Abstract

This article explores the flexibility and adaptability of the practice of writing acknowledgements in humanities scholarship. If this text is more than marginalia, its multiple paratextual services raise questions that largely go unaddressed. Such questions have to do with knowledge―what a writing self knows about itself, how it gets round to knowing itself for what it is, and why it feels obliged to share its discoveries in knowledge with communities that build and sustain epistemological values. A course titled “Research and Publication Ethics” for newly admitted research students in the English Department of the University of Hyderabad initiated this discussion. The responses to the following questions sometimes bordered on the meanings of the ethical as marginal to the larger concerns of publishing research.

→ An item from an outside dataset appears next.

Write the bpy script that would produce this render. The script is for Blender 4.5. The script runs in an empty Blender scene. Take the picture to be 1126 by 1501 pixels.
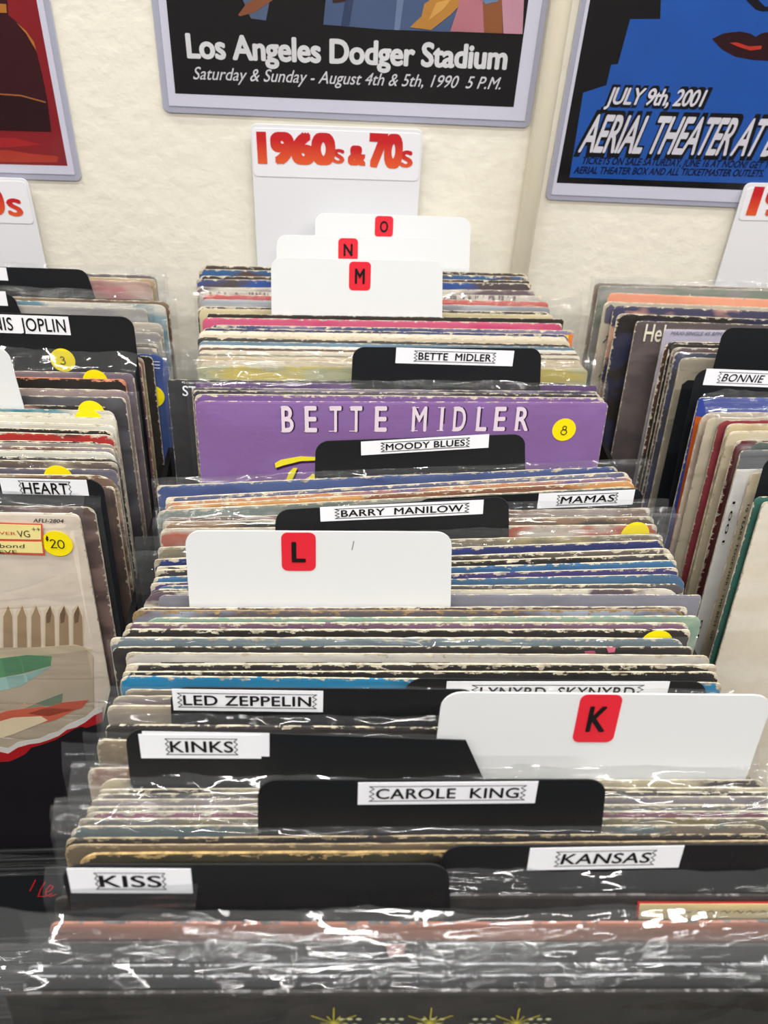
import bpy, bmesh, math, random
from mathutils import Vector, Matrix, noise
sc = bpy.context.scene
COL = sc.collection
R = math.radians

# ------------------------------------------------------------------ camera
YAW, PITCH, ROLL, F = 5.389, 38.373, 3.412, 1188.2
CAM = Vector((0, 0, 1.35))
def basis():
    y, p, r = R(YAW), R(PITCH), R(ROLL)
    f = Vector((math.sin(y)*math.cos(p), math.cos(y)*math.cos(p), -math.sin(p)))
    r0 = Vector((math.cos(y), -math.sin(y), 0)); u0 = r0.cross(f)
    return r0*math.cos(r)+u0*math.sin(r), u0*math.cos(r)-r0*math.sin(r), f
BR, BU, BF = basis()
cd = bpy.data.cameras.new('camera'); cam = bpy.data.objects.new('camera', cd); COL.objects.link(cam)
cd.sensor_fit = 'HORIZONTAL'; cd.sensor_width = 36; cd.lens = F/1126*36; cd.clip_start = .01; cd.clip_end = 50
m = Matrix((BR, BU, -BF)).transposed().to_4x4(); m.translation = CAM; cam.matrix_world = m
cd.dof.use_dof = True; cd.dof.focus_distance = .52; cd.dof.aperture_fstop = 16
sc.camera = cam
def ray(px, py): return BR*((px-563)/F) - BU*((py-750.5)/F) + BF
A0, B0 = .3432, .0544                       # the record tops lie on z = -A0 + B0*y below the camera
def top_pt(px, py, lift=0):
    d = ray(px, py); t = (-A0+lift)/(d.z-B0*d.y); return CAM + d*t

# ------------------------------------------------------------------ world, light, exposure
w = bpy.data.worlds.new('world'); sc.world = w; w.use_nodes = True
w.node_tree.nodes['Background'].inputs[0].default_value = (.9, .95, 1, 1)
w.node_tree.nodes['Background'].inputs[1].default_value = .25
sc.view_settings.view_transform = 'Standard'; sc.view_settings.look = 'None'
sc.view_settings.exposure = -0.04; sc.view_settings.gamma = 1; sc.view_settings.use_curve_mapping = False
sc.cycles.transparent_max_bounces = 32
sc.cycles.max_bounces = 8; sc.cycles.diffuse_bounces = 4; sc.cycles.glossy_bounces = 3
CEIL = 2.75
LAMPS = [(-1.3, -.75), (.1, -.75), (1.5, -.75), (-1.3, .25), (.1, .25), (1.5, .25), (.1, -2.1)]
LAMP_W = 21
for lx, ly in LAMPS:
    l = bpy.data.lights.new('tube_lamp', 'AREA'); l.shape = 'RECTANGLE'; l.size = 1.15; l.size_y = .045
    l.energy = LAMP_W; l.color = (1, .975, .94)
    o = bpy.data.objects.new('tube_lamp', l); COL.objects.link(o); o.location = (lx, ly, CEIL-.07)

# ------------------------------------------------------------------ helpers
def s2l(c): return tuple(((v/255)/12.92 if v/255 <= .04045 else ((v/255+.055)/1.055)**2.4) for v in c) + (1,)
def tag(o, label=None, cat=None, group=None, kind=None):
    if label: o['label'] = label
    if cat: o['category'] = cat
    if group: o['group'] = group
    if kind: o['kind'] = kind
    return o
def empty(name, M):
    o = bpy.data.objects.new(name, None); COL.objects.link(o); o.matrix_world = M; o.empty_display_size = .02; return o
def mesh_obj(name, verts, faces, mat, parent=None, M=None, smooth=False):
    me = bpy.data.meshes.new(name); me.from_pydata([tuple(v) for v in verts], [], faces); me.update()
    if mat: me.materials.append(mat)
    if smooth:
        for p in me.polygons: p.use_smooth = True
    o = bpy.data.objects.new(name, me); COL.objects.link(o)
    if parent: o.parent = parent
    if M is not None: o.matrix_world = M
    return o
class MB:
    def __init__(s): s.v = []; s.f = []
    def box(s, a, b):
        n = len(s.v); (x0, y0, z0), (x1, y1, z1) = a, b
        s.v += [(x0,y0,z0),(x1,y0,z0),(x1,y1,z0),(x0,y1,z0),(x0,y0,z1),(x1,y0,z1),(x1,y1,z1),(x0,y1,z1)]
        s.f += [tuple(n+i for i in q) for q in ((0,3,2,1),(4,5,6,7),(0,1,5,4),(1,2,6,5),(2,3,7,6),(3,0,4,7))]; return s
    def slab(s, pts, y0, y1):
        """prism of an (x,z) outline between y0 (front) and y1 (back)"""
        n = len(s.v); k = len(pts)
        s.v += [(x, y0, z) for x, z in pts] + [(x, y1, z) for x, z in pts]
        s.f += [tuple(range(n, n+k)), tuple(range(n+2*k-1, n+k-1, -1))]
        s.f += [(n+i, n+k+i, n+k+(i+1) % k, n+(i+1) % k) for i in range(k)]; return s
    def tube(s, a, b, r, k=10):
        a, b = Vector(a), Vector(b); d = (b-a).normalized(); u = d.orthogonal().normalized(); v = d.cross(u); n = len(s.v)
        for p in (a, b):
            for i in range(k): s.v.append(tuple(p+u*r*math.cos(2*math.pi*i/k)+v*r*math.sin(2*math.pi*i/k)))
        s.f += [(n+i, n+(i+1) % k, n+k+(i+1) % k, n+k+i) for i in range(k)]
        s.f += [tuple(range(n+k-1, n-1, -1)), tuple(range(n+k, n+2*k))]; return s
    def stroke(s, pts, wd, y):
        """flat ribbon along (x,z) polyline"""
        for i in range(len(pts)-1):
            a, b = Vector(pts[i]), Vector(pts[i+1]); d = b-a
            if d.length < 1e-7: continue
            d.normalize(); p = Vector((-d.y, d.x))*wd/2; e = d*wd*.35; a2, b2 = a-e, b+e; n = len(s.v)
            yy = y - i*1e-5
            for q in (a2-p, b2-p, b2+p, a2+p): s.v.append((q.x, yy, q.y))
            s.f.append((n, n+1, n+2, n+3))
        return s
    def build(s, name, mat, parent=None, smooth=False): return mesh_obj(name, s.v, s.f, mat, parent, None, smooth)
def rrect(x0, z0, x1, z1, r, corners='abcd', n=6):
    """rounded rectangle, a=bottom left, b=bottom right, c=top right, d=top left"""
    out = []
    for key, cx, cz, a0 in (('a', x0, z0, 180), ('b', x1, z0, 270), ('c', x1, z1, 0), ('d', x0, z1, 90)):
        if key in corners:
            sx = 1 if key in 'ad' else -1; sz = 1 if key in 'ab' else -1
            for i in range(n+1):
                a = R(a0+90*i/n); out.append((cx+sx*r+r*math.cos(a), cz+sz*r+r*math.sin(a)))
        else: out.append((cx, cz))
    return out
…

Where, to begin with, do researchers see themselves situated when they write? What motives position a voice as “authorial” at the centre while the affectational motive tosses it up to the margins? How do a writer’s prefatory remarks and remembrances, admissions of commission and omission, make for respectable reading relations? The students were fascinated by the marginalia they collected, which sometimes betrayed unsuspected meanings as acknowledgements. The difficulty of writing acknowledgements is perhaps the writing of difficulty, a realisation that led the class to see a writer as often speaking, or ventriloquising, different voices, now at the centre and now on the margins. The ethical investments made by the writing self alternate between the marginal and the paratextual when readers engage with texts designated as “acknowledgements”.